Researchers used coupled numerical ocean circulation modeling to investigate the fate of microplastics in the East China Seas, finding that coastal dynamics — including upwelling, eddies, and shelf circulation — significantly reduce the export of microplastics from coastal zones to the open ocean. The study suggests that coastal retention processes may explain some of the discrepancy between estimated plastic inputs and open-ocean inventories.
Study Type
Environmental
Huge amounts of plastic waste are dumped into the ocean every year, forming large Garbage Patches. Countless microplastics, originating from fragmentation, weathering of larger objects or primary sources, pose a widespread ecological risk.
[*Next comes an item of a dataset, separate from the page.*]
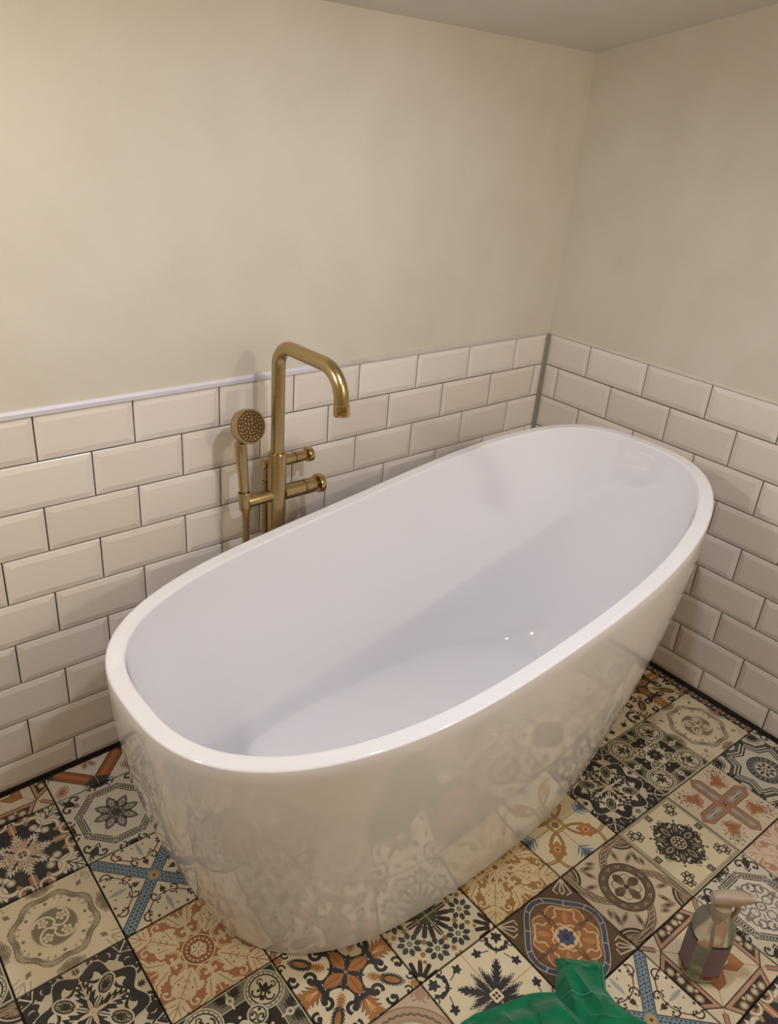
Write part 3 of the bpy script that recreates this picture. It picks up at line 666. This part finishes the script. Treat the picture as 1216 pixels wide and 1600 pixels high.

In this study, the dispersion of suspended and floating microplastic particles in the East China Seas (ECSs) and adjacent seas was investigated via a coupled numerical model that included a Lagrangian particle tracking module. The role of tidal dynamics was considered in transporting the microplastic particles in the ECSs and adjacent seas. The results highlighted significant differences between the transport of suspended and floating microplastic particles. Although microplastic particles originating from different source areas followed different pathways, the Taiwan Strait, the Tokara Strait and the Tsushima Strait were identified as the major delivery channels. Of these, the Taiwan Strait played the most important role in the export of near-surface floating microplastic particles from the ECSs. The results showed that only a small fraction of the microplastic particles produced from the coastal waters of China (~18%) and Korea (~14%) entered the Pacific Ocean. However, nearly all of the microplastic particles originating from the west and south coasts of Kyushu Island entered the Pacific Ocean.